The cold snap, which has already caused major disruption in Athens and Istanbul, saw heavy snowfall in areas better known for their summer heat.
In the alleyways of Jerusalem's walled Old City, children pelted each other with slushy snowballs after the first flakes fell late on Wednesday.
By morning, snow crowned the golden-tipped Dome of the Rock in the Al-Aqsa mosgue compound, Islam's third holiest site, and carpeted the esplanade in front of the Western Wall, the holiest site where Jews can pray.
Israel's meteorological service reported that between 15 and 25 centimetres (six and 10 inches) of snow had fallen overnight.
It took until midday for snow ploughs to reopen the main highways leading into Jerusalem from the north, south and west.

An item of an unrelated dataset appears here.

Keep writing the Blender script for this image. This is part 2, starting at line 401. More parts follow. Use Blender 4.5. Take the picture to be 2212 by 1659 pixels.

Schools in Jerusalem and northern Israel were closed, leaving children free to play in the snow, which was not expected to last as temperatures rose and rain fell.
The Israel Electric Company reported that power consumption reached an all-time high overnight as Israels switched on the heating.
Snow also covered higher ground in the occupied West Bank, where the Palestinian Authority closed schools and some public services.
In neighbouring Jordan, heavy snowfall closed roads in the capital Amman and made driving conditions treacherous across much of the country.
Jordan's Meteorological Department forecast more snowfall on higher ground with temperatures expected to fall below freezing again on Thursday night.
Egypt recorded its coldest winter in a decade, with temperatures as much as seven to eight degrees below the seasonal average.
The storm whipped up waves of nearly six metres (20 feet), disrupting shipping in the eastern Mediterranean, the meteorological office said.
- 'Sick and barefoot' -
In Syria, days of heavy snowfall blanketed displaced persons' camps in the rebel-held northwest where families huddled together under canvas in temperatures well below zero Celsius (32 degrees Fahrenheit).
"We've been trapped in the snow for four days," said Abu Hussan, who lives with his family in a makeshift camp outside the city of Jisr al-Shughur.
"We have no shoes. We are soaked with water. The children are sick and walk barefoot. They have nothing."
The UN humanitarian agency OCHA said this week that at least 227 displacement sites across the northwest have been hit by severe winter weather since January 18.
"545 tents have been reported destroyed and 9,125 tents damaged by snowfall, floods and winds, along with belongings of displaced people," it said.
In crisis-hit Lebanon, refugees and Lebanese alike struggled to secure fuel for heating as severe weather blocked mountain roads and left Syrian refugees shivering in flimsy tents.
In the small Mediterranean country, where economic crisis has driven more than 80 percent of the population into poverty, fuel prices have skyrocketed after the cash-strapped government lifted subsidies last year.
Conditions have been particularly severe in the town of Arsal, high in the mountains on the Syrian border, where Lebanese families and some 70,000 Syrian refugees have been struggling to cope with the cold.
"Most of the people can't afford fuel for heating," Arsal mayor Basel Hujeiri told AFP.